Record indoors if at all possible

In windy or noisy outdoor environments, you simply want to record most of your audio track indoors or in-studio. If you must record on-location, background noise or wind can be avoided by using a "dead cat," "wind muff," or windshield which are fluffy microphone covers designed to minimize wind noise. It is nearly impossible to edit wind noise out of your audio track.

Set up a sound booth

The best place to record audio is in a small, carpeted room with wall treatments (pictures, curtains, etc) in order to avoid harsh sounds characterized by an echo. Closets full of hanging clothes are great as a make-shift sound booth.

Equipment matters

The best way to get clear and high quality audio is by using a standalone microphone instead of a built-in mic. Most built-in microphones are omnidirectional which means they will record unwanted sound from every direction.

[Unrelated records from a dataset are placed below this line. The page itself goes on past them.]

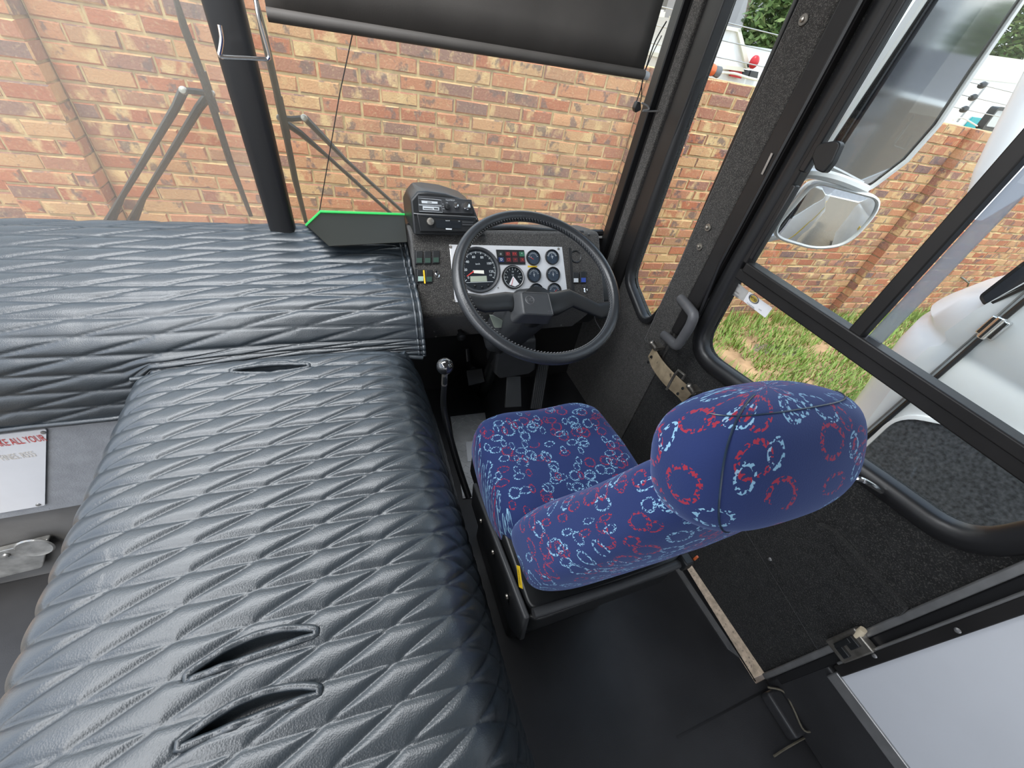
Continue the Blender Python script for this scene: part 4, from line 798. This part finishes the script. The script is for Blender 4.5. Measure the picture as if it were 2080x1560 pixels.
# speedometer
c = PF(*c5(570, 472), .004); r = (PF(*c5(570, 98), .004)-PF(*c5(570, 848), .004)).length/2
g = dial(c, r, 'speedometer', 1, M['dplastic'], M['face'])
mb = MB(); ticks(mb, c, r*.70, r*.80, RAD(215), RAD(-28), 15, .0009); ticks(mb, c, r*.74, r*.80, RAD(215), RAD(-28), 57, .00045)
for tx, a in (('0', 213), ('20', 178), ('40', 142), ('60', 106), ('80', 68), ('100', 28), ('120', -8), ('125', -24)):
    q = c+(PX*math.cos(RAD(a))+PD*math.sin(RAD(a)))*r*.58+PN*.0036; mb.text(tx, q, PX, PD, r*(.15 if tx != '125' else .10), .0002)
mb.text('km/h', c+PD*r*.26+PN*.0036, PX, PD, r*.10, .0002); mb.quad([c+PX*r*x+PD*r*y+PN*.0038 for x, y in ((-.6, -.53), (.62, -.53), (.62, -.515), (-.6, -.515))]); mb.build('numerals', M['ink'], g, recalc=False)
mb = MB(); mb.quad([c+PX*r*x+PD*r*y+PN*.0042 for x, y in ((-.26, .0), (.24, -.02), (.24, -.17), (-.22, -.13))]); mb.build('paper_label', M['cream'], g)
mb = MB(); mb.quad([c+PX*r*x+PD*r*y+PN*.0048 for x, y in ((-.22, -.02), (-.22, -.08), (-.55, -.27), (-.56, -.24))]); mb.build('needle', M['redink'], g)
mb = MB(); mb.quad([c+PX*r*x+PD*r*y+PN*.0040 for x, y in ((-.40, -.26), (.34, -.26), (.34, -.50), (-.42, -.50))]); mb.build('display', M['lcd'], g)
for x, y in ((-.24, -.68), (.08, -.74), (.38, -.68)):
    mb = MB(); mb.ball(c+PX*r*x+PD*r*y+PN*.005, r*.055); mb.build('button', M['bplastic'], g)
# air gauge
c = PF(*c5(1133, 588), .004); r = (PF(*c5(1133, 395), .004)-PF(*c5(1133, 783), .004)).length/2
g = dial(c, r, 'air_pressure_gauge', 1, M['bplastic'], M['face'])
mb = MB(); mb.lathe([(r*.86, .008), (r*.90, .010), (r*.84, .009)], c, PN, 36, 0, False); mb.build('rim', M['galv'], g)
mb = MB(); ticks(mb, c, r*.62, r*.78, RAD(200), RAD(-20), 11, .0006); mb.text('5', c-PX*r*.5+PN*.0036, PX, PD, r*.2, .0002); mb.text('10', c+PD*r*.45+PN*.0036, PX, PD, r*.2, .0002); mb.text('15', c+PX*r*.5+PN*.0036, PX, PD, r*.2, .0002); mb.text('bar', c+PD*r*.2+PN*.0036, PX, PD, r*.16, .0002); mb.build('numerals', M['ink'], g, recalc=False)
mb = MB(); mb.quad([c+PX*r*x+PD*r*y+PN*.0040 for x, y in ((0, .1), (.5, -.6), (.1, -.78), (-.45, -.6))]); mb.build('white_sector', M['paper'], g)
mb = MB(); mb.quad([c+PX*r*x+PD*r*y+PN*.0046 for x, y in ((-.02, -.05), (.02, -.05), (-.2, -.68), (-.24, -.66))]); mb.build('needle', M['redink'], g)
for i, (u, v, kind) in enumerate(((1460, 272, 0), (1765, 262, 1), (1472, 552, 2), (1782, 545, 2), (1510, 812, 2), (1803, 806, 3))):
    c = PF(*c5(u, v), .004); r = (PF(*c5(u, v-124), .004)-PF(*c5(u, v+124), .004)).length/2
    g = dial(c, r, 'small_gauge')
    mb = MB(); ticks(mb, c, r*.5, r*.72, RAD(165), RAD(15), 9 if kind != 1 else 15, .0006)
    mb.text(('E', '100', 'oil', 'V')[kind if kind < 4 else 2], c+PD*r*.05-PX*r*(.3 if kind == 0 else 0)+PN*.0036, PX, PD, r*.26, .0002); mb.build('numerals', M['ink'], g, recalc=False)
    mb = MB(); a = RAD((150, 95, 90, 40)[kind]); d = PX*math.cos(a)+PD*math.sin(a); s = PX*(-math.sin(a))+PD*math.cos(a)
    b_ = c-PD*r*.2+PN*.0042; mb.quad([b_-s*.0009, b_+d*r*.6-s*.0004, b_+d*r*.6+s*.0004, b_+s*.0009]); mb.build('needle', M['redink'] if kind in (0, 3) else M['ink'], g)
# warning lights
q = [PF(*c5(*p), .005) for p in ((855, 140), (1310, 146), (1335, 380), (890, 376))]
mb = MB(); mb.prism(q, PN*.004); wl = mb.build('warning_lights', M['bplastic'], T, bevel=.001)
Q = lambda a, b, o=.0095: (q[0].lerp(q[1], a)).lerp(q[3].lerp(q[2], a), b)+PN*(o-.005)
for i, (a, m_) in enumerate(((.04, 'dplastic'), (.30, 'redink'), (.54, 'redink'), (.80, 'green'))):
    for j, b in enumerate((.14, .54)):
        mm = M['wlr'] if False else None
        mb = MB(); mb.prism([Q(a, b), Q(a+.18, b), Q(a+.18, b+.32), Q(a, b+.32)], PN*.001); 
        key = {(0, 0): 'wgr', (0, 1): 'wbl', (3, 0): 'wgn'}.get((i, j), 'wrd')
        if key not in M: M[key] = mat('lamp_lens_'+key, {'wgr': (.03, .032, .03), 'wbl': (.03, .045, .12), 'wgn': (.03, .13, .07), 'wrd': (.085, .02, .025)}[key], .4)
        l_ = mb.build('lens', M[key], wl)
        mb = MB(); mb.text(('o', 'D', 'ID', 'CI', 'EX', '=', '^', 'X')[i*2+j], Q(a+.09, b+.16, .0118), PX, PD, .012, 0); mb.build('symbol', M['redink'] if key == 'wrd' else M['ink'], wl, recalc=False)
# switch banks on the left
def rocker(u, v, w_, h_, top, m=M['bplastic'], name='rocker_switch'):
    a, b, d, e = (PF(u-w_, v-h_, .003), PF(u+w_, v-h_, .003), PF(u+w_, v+h_, .003), PF(u-w_, v+h_, .003))
    mb = MB(); mb.prism([a, b, d, e], PN*.007); s = mb.build(name, M['bplastic'], T, bevel=.0015)
    f_ = lambda k, l, o=.0105: (a.lerp(b, k)).lerp(e.lerp(d, k), l)+PN*(o-.003)
    if top:
        mb = MB(); mb.prism([f_(.12, .55), f_(.88, .55), f_(.88, .92), f_(.12, .92)], PN*.0006); mb.build('legend', top, s)
    return s
for u0, v0, u1, v1 in ((841, 508, 894, 543), (842, 546, 900, 579)):
    mb = MB(); mb.prism([PF(u0, v0, 0), PF(u1, v0, 0), PF(u1+2, v1, 0), PF(u0+1, v1, 0)], PN*.004); mb.build('switch_plate', M['bplastic'], T, bevel=.001)
M['legend'] = mat('green_legend', (.02, .05, .035), .5); M['legend2'] = mat('pale_green_legend', (.30, .42, .36), .5); M['blue'] = mat('blue_switch', (.03, .07, .35), .4)
for u, v, lg in ((851, 524, M['legend']), (868, 524, M['legend']), (885, 523, M['legend']), (854, 561, M['legend2']), (871, 562, M['legend'])): rocker(u, v, 7, 13, lg)
mb = MB(); mb.prism([PF(u, v, .011) for u, v in ((859, 549), (862, 549), (864.5, 576), (861.5, 576))], PN*.001); mb.build('yellow_tape', M['yellow'], T)
def toggle(u, v):
    c = PF(u, v, .003); mb = MB(); mb.lathe([(0, 0), (.010, 0), (.009, .004), (.005, .005), (0, .005)], c, PN, 12); s = mb.build('toggle_switch', M['chrome'], T)
    mb = MB(); mb.tube([c+PN*.003, c+PN*.016+PD*.012], [.0025, .004], 8); mb.build('lever', M['chrome'], s)
toggle(887, 560); toggle(1188, 590)
mb = MB(); c = PF(1169, 522, .002); mb.lathe([(.018, 0), (.024, .002), (.022, .005), (.016, .001), (.014, -.01), (0, -.01)], c, PN, 24); mb.build('round_vent', M['bplastic'], T)
mb = MB(); mb.prism([PF(u, v, .001) for u, v in ((1152, 503), (1158, 503), (1168, 606), (1160, 608))], PN*.006); mb.build('panel_bead', M['bframe'], T, bevel=.002)
rocker(1168, 565, 6, 11, M['cap']); rocker(1183, 564, 6, 12, M['blue'])
mb = MB(); mb.prism([PF(u, v, .001) for u, v in ((1178, 548), (1197, 548), (1203, 602), (1183, 602))], PN*.002); mb.build('switch_plate', M['bplastic'], T)
# radio pod
RP0 = V((0, 1.275, -.49)); RN = V((0, -.10, .05)).normalized(); RD = V((0, .05, .10)).normalized()
RF = lambda u, v, o=0: PP(u, v, RP0+RN*o, RN)
fr = [RF(u, v) for u, v in ((834, 407), (848, 390), (868, 389), (905, 394), (946, 407), (962, 420), (972, 446), (988, 480), (841, 478))]
mb = MB(); mb.loft([fr, [p+V((.0, .10, -.005)) for p in fr], [p+V((0, .17, -.05)) for p in fr]]); pod = mb.build('radio_pod', M['bplastic'], T, bevel=.006, seg=3)
cc4 = lambda u, v: (820+u/11.556, 380+v/11.556)
def rq(pts, o, d, name, m, par, bevel=0, r=0):
    mb = MB(); q = [RF(*cc4(*p), o) for p in pts]; mb.prism(rpoly(q, r) if r else q, RN*d); return mb.build(name, m, par, bevel=bevel)
up = rq([(330, 205), (1590, 300), (1625, 625), (352, 580)], .001, .003, 'cassette_player', M['dplastic'], pod, .001)
lo = rq([(300, 635), (1685, 712), (1640, 1060), (380, 1045)], .001, .010, 'car_radio', M['bplastic'], pod, .002)
# sub-parts of both sets
def frame_line(pts, par, m, w=.0006, o=.0045):
    q = [RF(*cc4(*p), o) for p in pts]; mb = MB(); mb.tube(q, w, 4, True); return mb.build('outline', m, par)
frame_line([(340, 255), (880, 305), (890, 432), (352, 405)], up, M['cap']); frame_line([(358, 425), (890, 455), (912, 595), (365, 570)], up, M['cap']); frame_line([(338, 215), (1590, 305), (1618, 615), (945, 595), (900, 320), (340, 255)], up, M['gplastic'])
rq([(415, 315), (795, 345), (795, 395), (425, 380)], .004, .001, 'display', M['cap'], up); mb = MB(); mb.text('0000', RF(*cc4(607, 360), .0056), PX, RD, .007, 0); mb.build('digits', M['dink'], up, recalc=False)
rq([(445, 445), (832, 475), (830, 552), (452, 535)], .004, .001, 'cassette_slot', M['cap'], up); rq([(470, 490), (680, 505), (680, 520), (470, 508)], .0052, .0006, 'slot_opening', M['dink'], up); rq([(710, 490), (808, 497), (808, 528), (712, 520)], .0052, .0006, 'eject_key', M['dplastic'], up)
mb = MB(); mb.text('TGOMEGA', RF(*cc4(1092, 307), .0045), PX, RD, .0062, 0); mb.text('VOL', RF(*cc4(1015, 370), .0045), PX, RD, .004, 0); mb.text('TONE', RF(*cc4(1215, 372), .0045), PX, RD, .003, 0); mb.text('FM', RF(*cc4(920, 400), .0045), PX, RD, .004, 0); mb.text('AM', RF(*cc4(925, 455), .0045), PX, RD, .004, 0); mb.text('MW', RF(*cc4(935, 510), .0045), PX, RD, .004, 0); mb.build('print', M['cap'], up, recalc=False)
def knob(u, v, r, d, m, par):
    c = RF(*cc4(u, v), .004); mb = MB(); mb.lathe([(0, 0), (r*1.1, 0), (r, d*.3), (r*.92, d), (r*.5, d*1.1), (0, d*1.1)], c, RN, 20); return mb.build('knob', m, par)
knob(1020, 470, .008, .012, M['bplastic'], up); knob(1222, 440, .0075, .010, M['chrome'], up); knob(1455, 455, .0125, .016, M['chrome'], up)
knob(610, 815, .0115, .016, M['steel'], lo)
rq([(400, 670), (1640, 745), (1600, 775), (560, 700)], .0112, .001, 'disc_slot', M['face'], lo); rq([(745, 770), (1345, 800), (1340, 975), (770, 960)], .0112, .001, 'display', M['face'], lo)
rq([(1370, 800), (1640, 815), (1630, 850), (1375, 840)], .0112, .002, 'key', M['dplastic'], lo); rq([(1375, 860), (1640, 870), (1630, 905), (1380, 900)], .0112, .002, 'key', M['dplastic'], lo); rq([(985, 965), (1135, 972), (1125, 1005), (990, 1000)], .0112, .001, 'badge', M['cap'], lo)
mb = MB(); mb.text('RADIO', RF(*cc4(1035, 790), .0135), PX, RD, .0045, 0); mb.text('CD', RF(*cc4(1300, 802), .0135), PX, RD, .0045, 0); mb.build('print', M['cap'], lo, recalc=False)
mb = MB(); mb.tube([RF(*cc4(q[0], q[1]), .003) for q in ((235, 620), (300, 628), (1690, 705), (1710, 760))], .0014, 5); mb.build('trim_line', M['galv'], pod)
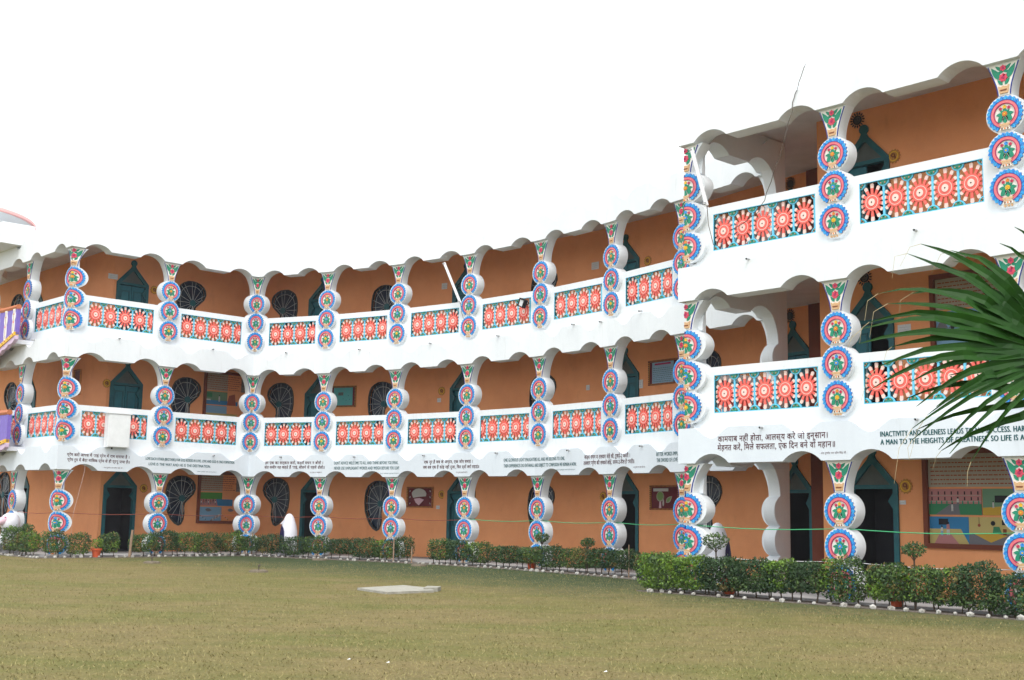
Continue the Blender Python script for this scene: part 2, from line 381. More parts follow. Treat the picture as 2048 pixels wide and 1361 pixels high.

Uni-directional microphones are the best. The quality from them is almost guaranteed to be better, and you can move the mic around to find the best spot to pick up sound. Microphones are a lot more sensitive than a lot of people think. Even aiming some microphones in different directions can drastically change the amount of sound you are picking up. Usually having a lavalier microphone clipped to a person's shirt will pick up the most direct and clear sound.

Lean in, get close

The closer the microphone is to the speaker, the better. You'll get better audio quality, less background noise, and better sound fidelity. Also, please enunciate your words as if you were speaking to an audience in a large auditorium.

Speak at a balanced and uniform level

Even with a good microphone, great sound isn’t guaranteed. Microphones can be extremely sensitive to small level changes. While we might not think much of someone getting really loud and then really quiet while talking, that can usually be too much for a microphone to handle. Sudden loud sounds might cause distortion, while some very quiet sounds might not even be picked up.

Check your audio

Use headphones to immediately monitor or check your audio quality to ensure that background noise is not present. Our perception of sound often makes us unaware of background noise. Here's a simple example: Imagine being in a room with the air conditioner on. After a short amount of time, you won't notice it anymore. But all of a sudden, it will turn off. Now the room seems eerily quiet. Our brain and hearing adjusts to our environment pretty quickly, but they will notice sudden changes.

Unfortunately, microphones do not behave in the same way. A microphone will pick up all of the extra noise for the entire recording. When you listen to it again, it will be very obvious. This is why it is always important to check your audio (with headphones) before recording hours of content. You don't want to have to do it again!

Conclusion

Having high quality audio is crucial to having great transcriptions. Background noise, wind, muffled voices, and echos will easily result in a poor audio quality score. At Sonix, our automated transcription algorithms are analyzing your recordings. Thus, we rely heavily on you. Please ensure that your recordings are made in the best possible environment. The number of edits that you'll have to make will be much less.